И вот — снимает этот вопрос, ибо он-то знал всю силу и немощь всех доказательств. Он-то уверился, что Пасха не в них и не от них[5]. Вот послушаем его в пасхальный день, под самый конец его жизни. «Когда отверзаются двери, — говорит он, — и мы входим в сверкающий огнями храм, при пении ликующего пасхального гимна, сердце наше заливает ликующая радость, ибо Христос воскрес из мертвых.

И тогда пасхальное чудо совершается в наших сердцах. Ибо мы видим Христово воскресение; очистив чувствие, мы зрим Христа блистающего и приступаем исходящу Христу из гроба яко Жениху. Мы тогда теряем сознание того, где мы находимся, выходим из себя самих; в остановившемся времени в сиянии белого луча пасхального погасают земные краски, и душа зрит только неприступный свет воскресения.

'Ныне вся исполнишася светом, небо и земля, и преисподняя'. В пасхальную ночь дается человеку в предварении увидеть жизнь будущего века, вступить в Царство славы, в Царство Божье.

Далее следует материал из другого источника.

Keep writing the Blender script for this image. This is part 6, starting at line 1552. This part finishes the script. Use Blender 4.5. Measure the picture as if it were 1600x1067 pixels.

Не имеет слов язык нашего мира, чтобы выразить в них откровение пасхальной ночи, это радость совершенная. Пасха — это жизнь вечная, состоящая в боговедении и богообщении.

Она есть правда, мир и радость о Духе Святом. Было первое слово воскресшего Господа в явлении женщинам — ‘Радуйтесь!’ (Мф. 28:9) И слово Его в явлении апостолам — ‘Мир вам’» (Лк. 24:36). Это, повторяю вам, слова не ребенка, не простачка, еще не достигшего вопросов и доказательств, — это слова того, кто уже после вопросов, после доказательств.

Это не доказательство Пасхи — это свет, сила и победа самой Пасхи в человеке. Поэтому в эту светлейшую и радостнейшую ночь нам нечего доказывать. Мы только можем всему миру, всем дальним и ближним, из полноты этой радости, этого знания сказать: «Христос воскресе! — Воистину воскресе Христос!». 5. В неделю Антипасхи (Фомино воскресение)

Не поверил ученик Христа Фома, когда сказали ему другие ученики, что они видели воскресшего Учителя. «Если не увижу на руках Его ран от гвоздей, и не вложу перста моего в раны от гвоздей, и не вложу руки моей в ребра Его, не поверю» (Ин. 20:25). И, конечно, то же самое вот уже веками повторяет человечество. Разве не на этом — увижу, прикоснусь, проверю — основана вся наука, все знание?